— begin DATA ENTRIES —

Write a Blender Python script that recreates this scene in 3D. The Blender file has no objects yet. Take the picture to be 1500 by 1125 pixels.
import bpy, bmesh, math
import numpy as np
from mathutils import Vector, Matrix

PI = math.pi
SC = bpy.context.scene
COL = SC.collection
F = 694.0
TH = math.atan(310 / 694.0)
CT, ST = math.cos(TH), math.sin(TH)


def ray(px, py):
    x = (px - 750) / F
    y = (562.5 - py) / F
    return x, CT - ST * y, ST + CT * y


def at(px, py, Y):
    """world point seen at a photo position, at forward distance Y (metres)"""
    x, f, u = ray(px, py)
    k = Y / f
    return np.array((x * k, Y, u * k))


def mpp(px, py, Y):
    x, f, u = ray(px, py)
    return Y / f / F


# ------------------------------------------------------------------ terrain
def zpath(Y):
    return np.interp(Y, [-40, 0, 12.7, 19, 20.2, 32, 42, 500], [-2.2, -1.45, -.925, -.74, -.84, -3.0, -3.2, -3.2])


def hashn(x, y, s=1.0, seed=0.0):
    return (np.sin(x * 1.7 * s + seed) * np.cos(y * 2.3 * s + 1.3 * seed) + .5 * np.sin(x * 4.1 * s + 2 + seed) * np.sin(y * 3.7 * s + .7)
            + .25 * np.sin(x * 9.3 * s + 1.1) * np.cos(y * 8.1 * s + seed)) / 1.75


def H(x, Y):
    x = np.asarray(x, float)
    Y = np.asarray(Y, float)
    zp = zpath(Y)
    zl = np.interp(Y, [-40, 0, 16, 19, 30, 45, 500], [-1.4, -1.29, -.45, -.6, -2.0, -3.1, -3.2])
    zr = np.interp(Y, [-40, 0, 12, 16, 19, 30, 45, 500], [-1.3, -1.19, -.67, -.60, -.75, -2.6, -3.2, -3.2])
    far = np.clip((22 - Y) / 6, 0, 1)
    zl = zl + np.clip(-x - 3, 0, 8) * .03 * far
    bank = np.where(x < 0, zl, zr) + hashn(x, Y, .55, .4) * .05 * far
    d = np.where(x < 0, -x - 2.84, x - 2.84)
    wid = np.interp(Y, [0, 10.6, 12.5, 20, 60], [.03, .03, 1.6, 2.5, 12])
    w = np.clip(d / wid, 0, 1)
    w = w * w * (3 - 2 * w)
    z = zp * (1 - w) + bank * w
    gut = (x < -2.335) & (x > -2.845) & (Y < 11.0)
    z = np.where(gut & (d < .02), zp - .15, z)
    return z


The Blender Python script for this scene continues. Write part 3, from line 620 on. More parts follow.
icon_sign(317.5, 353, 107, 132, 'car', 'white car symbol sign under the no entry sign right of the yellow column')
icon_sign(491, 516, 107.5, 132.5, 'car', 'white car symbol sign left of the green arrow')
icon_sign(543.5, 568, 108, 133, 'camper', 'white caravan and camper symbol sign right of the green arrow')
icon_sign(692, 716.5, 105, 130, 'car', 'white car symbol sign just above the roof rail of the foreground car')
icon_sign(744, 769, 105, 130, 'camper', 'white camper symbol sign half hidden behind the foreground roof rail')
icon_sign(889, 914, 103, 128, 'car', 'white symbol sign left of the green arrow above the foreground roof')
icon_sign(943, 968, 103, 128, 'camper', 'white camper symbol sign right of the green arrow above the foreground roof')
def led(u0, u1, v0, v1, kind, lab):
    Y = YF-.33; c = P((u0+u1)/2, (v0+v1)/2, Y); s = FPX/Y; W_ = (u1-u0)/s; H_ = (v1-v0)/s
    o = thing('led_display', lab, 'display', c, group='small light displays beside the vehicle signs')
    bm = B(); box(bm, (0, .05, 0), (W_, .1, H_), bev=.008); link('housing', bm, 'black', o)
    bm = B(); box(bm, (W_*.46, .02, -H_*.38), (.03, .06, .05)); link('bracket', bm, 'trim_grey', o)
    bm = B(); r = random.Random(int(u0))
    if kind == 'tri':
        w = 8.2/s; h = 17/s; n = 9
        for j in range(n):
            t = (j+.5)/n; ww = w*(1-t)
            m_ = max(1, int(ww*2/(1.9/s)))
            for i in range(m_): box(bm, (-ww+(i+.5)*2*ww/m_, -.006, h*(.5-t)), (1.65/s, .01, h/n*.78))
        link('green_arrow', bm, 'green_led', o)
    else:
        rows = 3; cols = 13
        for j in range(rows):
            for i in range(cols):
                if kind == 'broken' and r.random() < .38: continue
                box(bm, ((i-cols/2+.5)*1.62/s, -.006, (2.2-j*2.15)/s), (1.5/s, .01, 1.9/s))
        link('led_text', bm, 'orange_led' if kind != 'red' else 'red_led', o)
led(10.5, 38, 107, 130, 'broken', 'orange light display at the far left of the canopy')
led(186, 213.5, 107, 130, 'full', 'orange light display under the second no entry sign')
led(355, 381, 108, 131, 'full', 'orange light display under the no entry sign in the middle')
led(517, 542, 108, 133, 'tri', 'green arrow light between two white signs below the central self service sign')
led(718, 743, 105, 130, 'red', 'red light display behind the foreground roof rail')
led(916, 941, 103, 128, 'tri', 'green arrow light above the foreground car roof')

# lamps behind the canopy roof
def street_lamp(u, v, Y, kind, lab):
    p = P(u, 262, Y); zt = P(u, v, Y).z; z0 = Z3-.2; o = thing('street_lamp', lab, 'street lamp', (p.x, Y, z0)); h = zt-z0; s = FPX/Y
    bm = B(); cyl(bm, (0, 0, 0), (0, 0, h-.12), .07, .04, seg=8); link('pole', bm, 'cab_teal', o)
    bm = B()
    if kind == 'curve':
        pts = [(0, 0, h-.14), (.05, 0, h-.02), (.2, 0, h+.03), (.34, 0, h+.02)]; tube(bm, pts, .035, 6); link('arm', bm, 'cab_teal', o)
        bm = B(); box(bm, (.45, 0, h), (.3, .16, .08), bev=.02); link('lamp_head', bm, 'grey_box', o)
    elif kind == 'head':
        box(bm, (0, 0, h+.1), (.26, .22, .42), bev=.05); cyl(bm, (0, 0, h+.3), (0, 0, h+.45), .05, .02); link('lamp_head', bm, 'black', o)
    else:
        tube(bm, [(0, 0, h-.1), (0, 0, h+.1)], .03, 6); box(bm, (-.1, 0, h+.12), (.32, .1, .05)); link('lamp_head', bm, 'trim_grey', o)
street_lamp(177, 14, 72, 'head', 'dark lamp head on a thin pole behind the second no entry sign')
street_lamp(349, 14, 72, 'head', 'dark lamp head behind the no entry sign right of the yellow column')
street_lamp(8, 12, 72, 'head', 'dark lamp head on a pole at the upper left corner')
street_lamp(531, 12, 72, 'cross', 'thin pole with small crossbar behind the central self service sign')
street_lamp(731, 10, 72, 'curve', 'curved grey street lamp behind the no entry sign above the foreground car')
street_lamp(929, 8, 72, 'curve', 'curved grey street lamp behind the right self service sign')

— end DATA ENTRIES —

WHAT NEEDS TO BE DONE: Reproduce, please, the lines of the material from its first line down to the line containing "-3.0, -3.2, -3.2])", keeping both ends and nothing beyond them.

TASK SOLUTION:
Write a Blender Python script that recreates this scene in 3D. The Blender file has no objects yet. Take the picture to be 1500 by 1125 pixels.
import bpy, bmesh, math
import numpy as np
from mathutils import Vector, Matrix

PI = math.pi
SC = bpy.context.scene
COL = SC.collection
F = 694.0
TH = math.atan(310 / 694.0)
CT, ST = math.cos(TH), math.sin(TH)


def ray(px, py):
    x = (px - 750) / F
    y = (562.5 - py) / F
    return x, CT - ST * y, ST + CT * y


def at(px, py, Y):
    """world point seen at a photo position, at forward distance Y (metres)"""
    x, f, u = ray(px, py)
    k = Y / f
    return np.array((x * k, Y, u * k))


def mpp(px, py, Y):
    x, f, u = ray(px, py)
    return Y / f / F


# ------------------------------------------------------------------ terrain
def zpath(Y):
    return np.interp(Y, [-40, 0, 12.7, 19, 20.2, 32, 42, 500], [-2.2, -1.45, -.925, -.74, -.84, -3.0, -3.2, -3.2])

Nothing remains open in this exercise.